I started skating first. I started skating in the fifth grade at ten years of age and that moved on to surfing. It was easy for me to get into surfing because the skating helped me, but I never really became a good surfer like you. I was better at skateboarding. After almost drowning at Sunset Beach in Hawaii, I decided to stick to concrete.
Do you remember the first time that you saw a skateboard?
Yeah. I still have my first board. I’ve got one of those Roller Derby red boards with the metal wheels. That was one of my first boards and I kept it all along. It’s in my trophy case right now. It wasn’t until a little bit later that the clay wheels and ball bearings came along. In wood shop in junior high, you’d make your own skateboard. That’s really when the excitement of skateboarding came in. I came into junior high as a skater.
Let’s go to the early ‘70s, when the Cadillac wheels came out. Did you know Gregg Weaver?
Yeah. I knew Gregg Weaver.
Were you a part of that group of La Costa guys, Steve Cathey and all those guys?
Yeah. I was already a youngster coming up in the amateur ranks. I was on Bahne, which was very involved with the Cadillac wheels. Every weekend we were up at La Costa and it was always a treat when we saw the Z Boys come down there. The Logan Brothers, Gordon and Smith and Conrad Miyoshi were there a lot. It was just one of those places to hang out on the weekend with the racing taking place. That’s what drove me to ride hard, to win and be the best.
Who did you look up to as a kid, skate wise? Was it pool riders or freestyle guys?
Well, first it was freestyle and then when pool riding started to get famous in the early ‘70s, people were just trying it out. Before that it was flat land for me, and slalom racing. As vertical skating started happening, we used to skate the San Diego State swimming pool after hours. That’s where I met you and Tony Alva. We were skating the Soul Bowl. The first time I ever hit tile was in Las Vegas in 1975. It was the best pool I’d ever ridden. It was perfect. You might have to go back real far to remember that Jay.
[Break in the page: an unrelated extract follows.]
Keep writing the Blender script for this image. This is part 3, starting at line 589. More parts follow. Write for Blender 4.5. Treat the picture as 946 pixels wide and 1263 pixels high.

[Laughs] Yeah, it’s a little hard on me, dude, but you’re older, so it’s probably harder on you. It just depends on who fried their brain harder, and we’ll get to that later. Who were the early pool guys that you liked? Was it Tony Alva or Mike Weed? Who were the San Diego rippers in pools that you were looking up to when you first started?
That depends. When you look at Mike Weed and Gregg Weaver and those guys, they couldn’t really hit the top at all at that time. We were the underground skaters. Even Steve Cathey could hit the top then. We were like the pioneers of that. You had some of the guys from the Kona skate team that were hitting the pools, but that was about it. That’s why I spent a lot of my time up in L.A. skating with you guys. You and Shogo were the guys that I liked to skate with. T.A. and I were always rivals. Every time T.A. would show up, it was like dog eat dog. It was all about who could snake each other. Pineapple, Layne Oaks, Frank Zappa, Doug Marker, Mikey Lieras, Bucky, Art Dickey and Dave Andrecht were the guys I was skating with in the beginning.